Au menu: une tarte à l’oignon assez délicieuse, un genre de quiche un peu croustillante gavée d’oeufs, de lardons et de crème, qui se laisse manger et qui raffermit les flancs lorsque "la bise est venue". Nous lui pardonnons d’être un petit peu molle côté croûte, mais le passage au micro-ondes ne convient pas aux pâtes. La soupe qui suit est aux poireaux et rappelle celle des vendangeurs – sans les morceaux de saucisson – et manque d’un peu de sel bien que le goût des légumes soit bien franc. On propose aussi une salade verte qui aurait pu être remplacée par une vraie salade alsacienne de pommes de terre ou de betteraves, par exemple.

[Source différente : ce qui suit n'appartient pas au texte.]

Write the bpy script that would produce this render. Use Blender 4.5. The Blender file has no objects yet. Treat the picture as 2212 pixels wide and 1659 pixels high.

En plat, nous préférons le civet de sanglier au poulet au riesling ou au saumon, civet dont la sauce au vin rouge est riche en goût terreux et parfumée. La viande est assez raide malgré le long braisage, mais ne perd pas de qualité pour autant. On sert ce plat avec des spaetzle appétissants. Toutefois, c’est surtout par la choucroute garnie que l’on juge la qualité d’une table alsacienne: celle que l’on offre ici n’est pas du meilleur cru malgré sa garniture de knackwurst, de saucisse dijonnaise douce, de poitrine, de lard fumée. On apporte aussi sur la table des pommes de terre bouillies. Il manque cependant le coup d’oeil généreux, et le chou lui-même manque d’acidité et de parfum. En douceur, une poire pochée au vin est banale et n’a aucun goût; quant au kugelhof glacé, il n’offre rien d’autre qu’une forme intéressante. Lorsqu’on sait que le marché regorge de fruits frais en ce moment, et que les possibilités de douceurs alsaciennes sont multiples, on se demande pourquoi on se contente ici de prendre des raccourcis. Sans être insignifiant, ce petit bistro tourne parfois les coins un peu ronds; il devrait plutôt rajuster le tir et profiter de la curiosité pour la cuisine régionale française. Qui va croissante. Comptez environ 55 $ pour deux repas incluant les taxes et le service, ce qui est tout de même très raisonnable.

Le Bourlingueur
363, rue Saint-François-Xavier
Tél.: 845-3646

POP CULTURE
Il est installé là, dans le quartier ouvrier de Saint-Henri, depuis le début du siècle. Sans doute le Restaurant Émile Bertrand subvenait-il aux appétits des ouvriers des usines environnantes, lesquelles se transforment toutes peu à peu en condos élégants (avec vue sur le fleuve) ou en studios d’enregistrement. Les ouvriers ont été remplacés par une faune d’étudiants, de travailleurs de la construction et de quelques nostalgiques de cette cuisine de cantine, qu’on trouvait autrefois partout. Menu: hot-dogs, hamburgers et frites bien grasses. Prix: dérisoire. Un repas composé d’un "steamé" (et complètement dressé), d’une frite et d’un coca revient à 3,39 $. C’est peut-être le resto le moins cher en ville. Bon, question de valeurs nutritives, de goût et pour toutes ces considérations de notre âge moderne, soyons francs, ça ne vaut pas grand-chose. Un rot, beaucoup de matières grasses, et un feeling de satiété rapide… qui nécessitera une sieste impérieuse. C’est que digérer ça, c’est tout un exercice. Cela dit, ce resto d’un autre âge, qui n’a pas changé d’un iota depuis 100 ans, offre au moins un produit qui ne manque pas d’intérêt et qui, en plus d’être assez amusant, facilite le passage dans l’estomac de cette tambouille insignifiante. Je parle de la bière d’épinette, dont je ne sais pas si elle est réellement "faite maison" comme l’annonce la patronne qui sert ses roteux à la chaîne, et si elle est "faite d’essence naturelle d’épinette"; mais cette boisson se présente dans une bouteille sympa (celle d’avant les capsules en métal) et se laisse boire en douceur. En tout cas pour accompagner cette bouffe infantile, rien de mieux que de la "liqueur" de gamin des années 50. Vraiment pas cher!